Writing for voice

We just don’t write like we speak. You use slightly different words, and structure your sentences to be easy on the ear. If your sentences are long, or your language too complex, listeners struggle to keep up. Your message gets lost.


  • Read your script aloud often, to make sure it sounds natural when spoken.
  • Keep you sentences short.
  • Avoid brackets, dashes, colons and inverted commas or parentheses. They work on the page, but confuse the ear.

Two Examples

The first, with long sentences, lists, inverted commas, nested clauses and too many names and dates


The building was constructed in the 11th century by King Trivial II, an insignificant member of a forgotten royal family that ruled here from 964 to 1091, relying on strong links to the Highly Forgettable Dynasty in a place you’ve never heard about that is somewhere not far away. It has one roof, and (although you can only see one right now) three doors, as well as lots of lots of windows that were placed according the elaborate design of an architect who you should really care about, but don’t, because I’m not going to tell you why his work was interesting or important, even if that is frustrating and you’re not going appreciate the building without some explanation. What I will do is list all of the building’s other owners: Family C, Family A, Family P, Family R, Family B and Family E. Family C were “traitors” who were exiled from the city by King Trivial IV, who “gave” the building to Family A – local merchants with landholdings outside the city – that married into Family P.

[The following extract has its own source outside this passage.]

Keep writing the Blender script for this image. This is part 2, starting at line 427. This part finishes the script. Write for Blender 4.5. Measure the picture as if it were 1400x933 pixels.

The second, with short sentences, characterisation and detail


The building in front of you is almost 1,000 years old. Historians call it the mad King Trivial II’s only achievement. But like his father and his father’s father, King Trivial II was more interested in his harem and hunting dogs than the welfare of Imaginary City’s people. He doesn’t deserve all that much credit, because he just signed off on a budget as large as his ego.

No, this building is somebody else’s achievement. It started its long story in the imagination of Stone Mason, our most famous architect. He was the son a humble labourer and remained a hands-on builder all through his life. In fact, he chiselled many of the sculptures you can see on the front of the building himself.

King Trivial II was one of the last rulers the Highly Forgettable Dynasty inflicted on Imaginary City. The dynasty rose and fell on its links to Nearby Region, about 200km from here. When it fell, things got ugly. So ugly that the first people to live here, the noble Family C, were branded traitors and sent into exile.